Con España inmersa en discusiones de noviazgos adolescentes, del tipo “te odio, pero no se vivir sin ti”, a mí lo que me da miedo es que me echen del país. Porque alguien se entere que me importa un pito lo que se rompa, salvo si es el sentido común. Porque pienso que la violencia no acredita abosolutamente nada. Y porque solo veo a dos niñatos ricos, metafóricamente, capitalinos y engreídos discutir asuntos que me suenan aburridos.

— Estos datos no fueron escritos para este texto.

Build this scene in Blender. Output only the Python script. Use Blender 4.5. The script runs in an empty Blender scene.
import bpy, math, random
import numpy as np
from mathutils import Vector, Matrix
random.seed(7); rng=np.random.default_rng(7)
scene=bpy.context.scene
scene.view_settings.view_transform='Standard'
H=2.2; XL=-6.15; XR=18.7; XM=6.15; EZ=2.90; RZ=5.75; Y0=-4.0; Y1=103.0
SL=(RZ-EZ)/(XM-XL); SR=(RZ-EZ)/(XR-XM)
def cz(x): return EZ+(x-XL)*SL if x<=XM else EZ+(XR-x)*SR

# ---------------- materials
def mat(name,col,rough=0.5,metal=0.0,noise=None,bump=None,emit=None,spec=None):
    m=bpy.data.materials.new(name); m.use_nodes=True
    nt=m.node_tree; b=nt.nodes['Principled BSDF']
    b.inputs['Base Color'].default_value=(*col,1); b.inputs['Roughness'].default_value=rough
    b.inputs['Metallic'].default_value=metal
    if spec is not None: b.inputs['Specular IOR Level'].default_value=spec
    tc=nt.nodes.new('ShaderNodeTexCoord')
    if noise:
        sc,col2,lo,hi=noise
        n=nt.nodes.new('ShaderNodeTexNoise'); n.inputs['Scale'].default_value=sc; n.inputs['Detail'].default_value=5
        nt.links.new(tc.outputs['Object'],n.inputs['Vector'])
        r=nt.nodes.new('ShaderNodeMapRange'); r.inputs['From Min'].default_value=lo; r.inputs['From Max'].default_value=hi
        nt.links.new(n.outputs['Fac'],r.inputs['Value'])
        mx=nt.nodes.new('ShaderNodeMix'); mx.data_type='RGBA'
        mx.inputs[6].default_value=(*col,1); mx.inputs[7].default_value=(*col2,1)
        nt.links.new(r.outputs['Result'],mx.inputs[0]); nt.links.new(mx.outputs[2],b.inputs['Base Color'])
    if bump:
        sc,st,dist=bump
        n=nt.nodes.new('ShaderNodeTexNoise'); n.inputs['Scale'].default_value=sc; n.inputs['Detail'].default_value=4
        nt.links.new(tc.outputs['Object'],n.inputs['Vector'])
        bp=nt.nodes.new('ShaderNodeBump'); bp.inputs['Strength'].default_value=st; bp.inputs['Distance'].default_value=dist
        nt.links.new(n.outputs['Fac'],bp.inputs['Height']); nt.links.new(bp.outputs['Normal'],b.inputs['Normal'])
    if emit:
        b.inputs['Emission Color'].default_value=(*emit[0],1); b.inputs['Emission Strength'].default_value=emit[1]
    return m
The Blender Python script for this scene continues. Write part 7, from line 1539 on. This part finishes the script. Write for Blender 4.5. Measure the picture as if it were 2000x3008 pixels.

Me interesa mucho más, por ejemplo, la búsqueda de la felicidad. Estos días, leo afanoso “el arte de la vida” donde Bauman denuncia que ya vale de equiparar el PIB de un país con su riqueza y bienestar, que la gente muchas veces gasta dinero en antidepresivos, arreglar el coche, después de tener un accidente o comprar agua embotellada, porque es una mierda la que sale de su grifo. Pero esos gastos, que evidentemente mueven la economía, la felicidad, lo que es la felicidad, no la dan. Computen también los gastos en banderas como pérdidas.

Plantea también que Séneca era muy listo cuando decía que en lugar de pensar que las cosas buenas son inmortales, deberíamos considerar las cosas inmortales como altamente valiosas. Casualidad o no, el lunes me tocó cubrir la restauración de la Torre de la Catedral. Jose María Sanz, arquitecto que ha intervenido en la recuperación de las cuatro torres, nos contaba que esa vigía de 40 metros había tenido tanta vida que resumía casi la de toda la ciudad, con la que comparte practicamente sus 8 siglos de edad. 

Cuando volví a Teruel tras varios años de diáspora universitaria, me fascinaba cruzarlas a diario, que fueran unas vecinas más y, al mismo tiempo, evidencia de la belleza y del poder que tenemos. 800 años después se han necesitado 900 ladrillos para que la torre vuelva a brillar. Tan necesario o más que el arquitecto es el artesano, Laureano, que ha hecho a mano cada pieza. Irregularmente perfecta. 

Las techumbres mudéjares querían imitar al cielo (tienen que ver “los cielos españoles). Para Ricoeur la vida buena era como una nebulosa de estrellas donde uno nunca sabe a ciencia cierta qué estela seguir o cuando abandonarla por otra de las miles de incontables estrellas. Esa incertidumbre es la felicidad.